* _Goal_
Return, word for word, every line that follows.

* _Data_
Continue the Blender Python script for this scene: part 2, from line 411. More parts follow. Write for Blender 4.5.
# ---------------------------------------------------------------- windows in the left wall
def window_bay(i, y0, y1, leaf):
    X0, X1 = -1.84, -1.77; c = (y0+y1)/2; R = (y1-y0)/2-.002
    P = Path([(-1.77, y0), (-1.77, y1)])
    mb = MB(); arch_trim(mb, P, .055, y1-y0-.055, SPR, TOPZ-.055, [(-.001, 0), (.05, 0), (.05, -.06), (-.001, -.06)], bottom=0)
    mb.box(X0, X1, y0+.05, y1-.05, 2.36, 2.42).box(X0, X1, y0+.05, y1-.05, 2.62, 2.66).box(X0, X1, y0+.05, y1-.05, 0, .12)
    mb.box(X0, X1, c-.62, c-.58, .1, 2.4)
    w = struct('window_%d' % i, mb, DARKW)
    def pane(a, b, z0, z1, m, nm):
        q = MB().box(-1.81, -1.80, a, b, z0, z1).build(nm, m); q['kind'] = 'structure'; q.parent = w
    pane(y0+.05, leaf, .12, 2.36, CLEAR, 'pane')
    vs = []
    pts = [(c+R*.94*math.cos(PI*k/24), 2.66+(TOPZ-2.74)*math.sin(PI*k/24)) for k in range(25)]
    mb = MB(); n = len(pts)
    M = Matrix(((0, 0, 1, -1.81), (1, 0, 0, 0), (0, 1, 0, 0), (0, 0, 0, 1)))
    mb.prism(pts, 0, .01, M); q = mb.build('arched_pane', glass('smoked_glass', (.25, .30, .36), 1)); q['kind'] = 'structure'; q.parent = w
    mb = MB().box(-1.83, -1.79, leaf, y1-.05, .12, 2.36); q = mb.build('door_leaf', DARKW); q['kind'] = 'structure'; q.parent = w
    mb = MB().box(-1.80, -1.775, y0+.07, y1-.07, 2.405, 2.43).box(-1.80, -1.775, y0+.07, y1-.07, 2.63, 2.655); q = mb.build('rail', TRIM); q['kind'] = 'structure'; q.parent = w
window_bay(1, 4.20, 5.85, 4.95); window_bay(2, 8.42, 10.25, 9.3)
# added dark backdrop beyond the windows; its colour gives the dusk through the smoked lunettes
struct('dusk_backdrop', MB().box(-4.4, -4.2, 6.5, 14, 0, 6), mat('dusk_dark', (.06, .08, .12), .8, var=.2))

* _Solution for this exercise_
Continue the Blender Python script for this scene: part 2, from line 411. More parts follow. Write for Blender 4.5.
# ---------------------------------------------------------------- windows in the left wall
def window_bay(i, y0, y1, leaf):
    X0, X1 = -1.84, -1.77; c = (y0+y1)/2; R = (y1-y0)/2-.002
    P = Path([(-1.77, y0), (-1.77, y1)])
    mb = MB(); arch_trim(mb, P, .055, y1-y0-.055, SPR, TOPZ-.055, [(-.001, 0), (.05, 0), (.05, -.06), (-.001, -.06)], bottom=0)
    mb.box(X0, X1, y0+.05, y1-.05, 2.36, 2.42).box(X0, X1, y0+.05, y1-.05, 2.62, 2.66).box(X0, X1, y0+.05, y1-.05, 0, .12)
    mb.box(X0, X1, c-.62, c-.58, .1, 2.4)
    w = struct('window_%d' % i, mb, DARKW)
    def pane(a, b, z0, z1, m, nm):
        q = MB().box(-1.81, -1.80, a, b, z0, z1).build(nm, m); q['kind'] = 'structure'; q.parent = w
    pane(y0+.05, leaf, .12, 2.36, CLEAR, 'pane')
    vs = []
    pts = [(c+R*.94*math.cos(PI*k/24), 2.66+(TOPZ-2.74)*math.sin(PI*k/24)) for k in range(25)]
    mb = MB(); n = len(pts)
    M = Matrix(((0, 0, 1, -1.81), (1, 0, 0, 0), (0, 1, 0, 0), (0, 0, 0, 1)))
    mb.prism(pts, 0, .01, M); q = mb.build('arched_pane', glass('smoked_glass', (.25, .30, .36), 1)); q['kind'] = 'structure'; q.parent = w
    mb = MB().box(-1.83, -1.79, leaf, y1-.05, .12, 2.36); q = mb.build('door_leaf', DARKW); q['kind'] = 'structure'; q.parent = w
    mb = MB().box(-1.80, -1.775, y0+.07, y1-.07, 2.405, 2.43).box(-1.80, -1.775, y0+.07, y1-.07, 2.63, 2.655); q = mb.build('rail', TRIM); q['kind'] = 'structure'; q.parent = w
window_bay(1, 4.20, 5.85, 4.95); window_bay(2, 8.42, 10.25, 9.3)
# added dark backdrop beyond the windows; its colour gives the dusk through the smoked lunettes
struct('dusk_backdrop', MB().box(-4.4, -4.2, 6.5, 14, 0, 6), mat('dusk_dark', (.06, .08, .12), .8, var=.2))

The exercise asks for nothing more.